Di fronte a tutto questo è compito di chiunque creda
nei diritti, nella democrazia, nell’uguaglianza sociale,
scendere in lotta per non lasciare campo libero a una protesta
populista, reazionaria, xenofoba. Non parliamo affatto dei
tassisti o degli autotrasportatori. La loro protesta ha
sicuramente degli elementi di ambiguità, ma parte da
un’indignazione comprensibile. Non si può sostenere realmente
che la crisi economica si risolve aumentando le licenze per i
taxi o per le farmacie. Questo è un vero e proprio depistaggio
propagandistico, che fa parte di quella campagna ideologica che
cancella le ragioni reali della crisi, il debito, l’usura della
finanza internazionale, le politiche restrittive invece che
quelle espansive di bilancio, la distruzione del pubblico.
Invece si dà la colpa ai tassisti, come nel film Johnny
Stecchino si spiegava al protagonista che il problema di Palermo
era il traffico.
Ecco, contro questo depistaggio occorre che scenda in
campo il movimento sindacale e democratico e lo sciopero del 27
è un primo segnale di una mobilitazione necessaria.
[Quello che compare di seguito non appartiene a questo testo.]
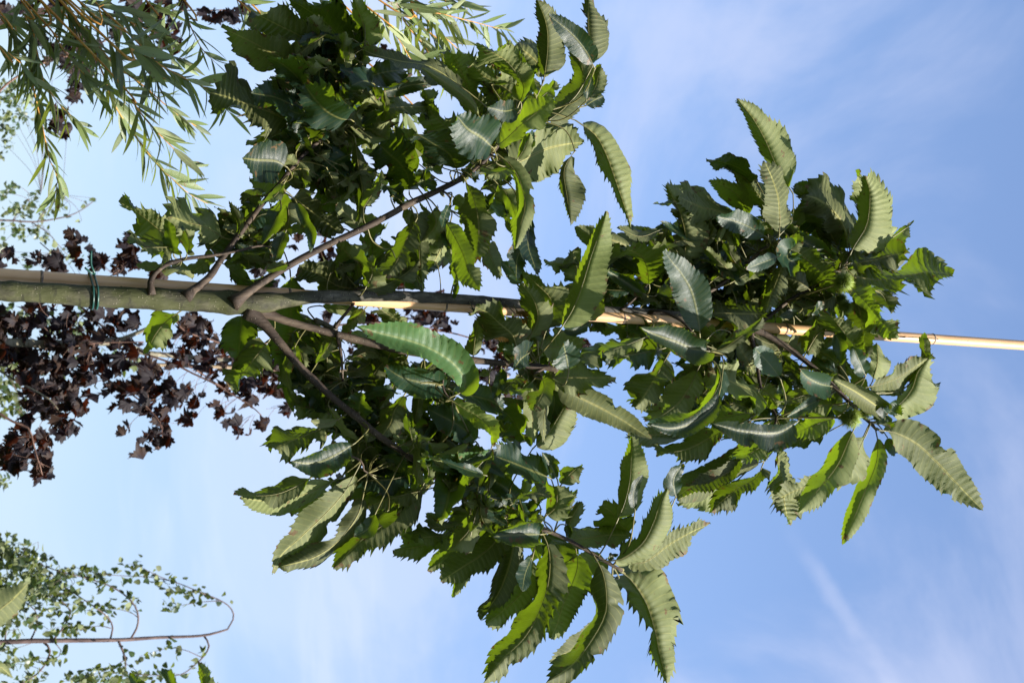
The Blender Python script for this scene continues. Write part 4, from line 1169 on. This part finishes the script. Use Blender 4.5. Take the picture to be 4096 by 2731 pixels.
birch('slender birch whose thin top shoot leans right above the trunk at far left', 10.5,
  [src('O', *p) for p in ((0,462),(150,470),(300,474),(450,450),(560,425),(660,375),(760,300))],
  [([src('O', *p) for p in ((250,476),(380,560),(460,650),(560,760),(620,800))], 5, 1.0), ([src('O', *p) for p in ((100,468),(160,380),(230,300),(330,240))], 5, 1.5), ([src('O', *p) for p in ((300,474),(350,400),(420,330),(500,260))], 5, 1.0)],
  [('N',110,700,150,60,34),('N',60,800,110,60,28),('N',180,830,110,50,18),('N',80,920,110,60,26),('N',60,1010,90,60,20),('N',200,960,90,60,14),('N',80,1100,60,80,14),('N',30,1200,40,60,8),('N',250,760,60,60,8),('N',420,120,100,60,16),('N',350,200,70,50,8),
   ('O',100,200,60,40,16),('O',40,260,50,40,12),('O',130,350,40,30,9),('O',70,390,60,40,12),('O',250,300,60,50,18),('O',230,400,50,60,16),('O',340,410,50,50,16),('O',160,540,70,60,20),('O',290,540,60,50,16),('O',350,600,50,40,12),('O',510,240,25,50,9),('O',480,340,50,30,10),('O',690,345,20,20,4),('O',755,300,20,20,4),('O',530,430,20,15,3),('O',430,405,20,12,3),('O',640,470,15,12,2),('O',190,600,30,20,4),('O',30,520,20,20,4),('O',20,640,30,60,7)],
  .038, 22, 8)
birch('bright green birch glimpsed between the dark purple maple leaves', 9.5,
  [src('P', *p) for p in ((-40,420),(0,418),(200,408),(500,390),(900,370),(1250,360))],
  [([src('P', *p) for p in ((0,418),(120,600),(160,750),(120,900))], 6, 1.5), ([src('P', *p) for p in ((300,404),(420,200),(600,100),(700,0))], 5, 2)],
  [('P',60,40,80,90,16),('P',200,60,80,100,20),('P',380,60,80,100,14),('P',640,140,90,60,20),('P',640,200,60,60,8),('P',60,200,80,70,10),('P',120,430,110,90,26),('P',60,560,90,80,20),('P',60,660,100,70,22),('P',150,760,80,60,14),('P',50,780,70,50,10),('P',430,480,90,80,12),('P',600,360,60,60,7),('P',1000,420,120,40,10),('P',30,1350,50,40,10),('P',860,300,80,60,6),
   ('O',450,700,30,25,2),('O',540,760,30,25,2),('O',210,760,30,20,2),('O',260,830,60,20,4),('O',40,700,40,30,4),('P',1150,400,100,40,8),('P',700,560,80,60,7)],
  .050, 23, 9)

# ------------------------------------------------------------------ neighbour's leaves close to the lens, lower left
nbase = Vector((.86, 2.25, 0)); nb_t = thing('chestnut_sapling', nbase, 'low neighbouring sapling of which only a few leaf tips enter along the lower left edge', 'tree')
mb = MB(); tube(mb, [nbase, nbase + Vector((0, 0, .8)), nbase + Vector((-.02, .0, 1.5)), nbase + Vector((-.04, .02, 1.72))], [.016, .013, .010, .006], 12, .02, .06, seed=8)
mb.build('trunk', [M_LIMB], nb_t)
for j, (pts_, wd, md, Y, mt) in enumerate((([(-330,1180),(-150,1070),(0,975),(130,870),(228,765)], 230, 'U', 2.1, M_LEAF), ([(-260,1640),(-120,1480),(0,1440),(108,1528)], 100, 'U', 2.1, M_LEAF),
      ([(1690,1760),(1660,1620),(1630,1500),(1578,1385)], 150, 'u', 2.3, M_YOUNG_BACKLIT), ([(1260,1760),(1180,1640),(1090,1560),(1035,1488)], 90, 't', 2.3, M_LEAF), ([(1420,1740),(1380,1600),(1350,1520),(1330,1450)], 90, 't', 2.3, M_LEAF))):
    mb = MB(); P = [at(*src('Q', x, y), Y + .02 * i) for i, (x, y) in enumerate(pts_)]
    add_leaf(mb, P, wd / 2 * mpp(Y, 0) * 1.1, .5, md, seed=900 + j, N=12)
    c = nbase + Vector((-.03, .01, min(1.7, max(1.2, P[0].z - .1)))); tube(mb, [c, (c + P[0]) / 2 + Vector((0, 0, .03)), P[0]], [.003, .002, .0015], 6, .02, mi=1)
    mb.build('leaf', [mt, M_STEM], nb_t)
Poi seguirà la manifestazione della Fiom dell’11
febbraio e le iniziative proposte a tutti i movimenti di lotta
per marzo dal movimento No Debito. Si tratta di scendere in
piazza per affermare un’idea di uscita dalla crisi opposta, sia
a quella del capitalismo delle multinazionali, di cui il governo
è interprete, sia a quella del populismo reazionario, agitata in
particolare dalla Lega Nord. Si tratta, cioè, di difendere il
lavoro e la democrazia. Dovrebbero farlo anche Cgil, Cisl e Uil,
invece che farsi imprigionare in una trattativa in perdita sul
mercato del lavoro. Se però i grandi sindacati confederali non
lo fanno non è per questo giusto rimanere a casa. Bene quindi lo
sciopero del 27 e tutte le lotte che portano e porteranno i
diritti del lavoro e la democrazia in piazza.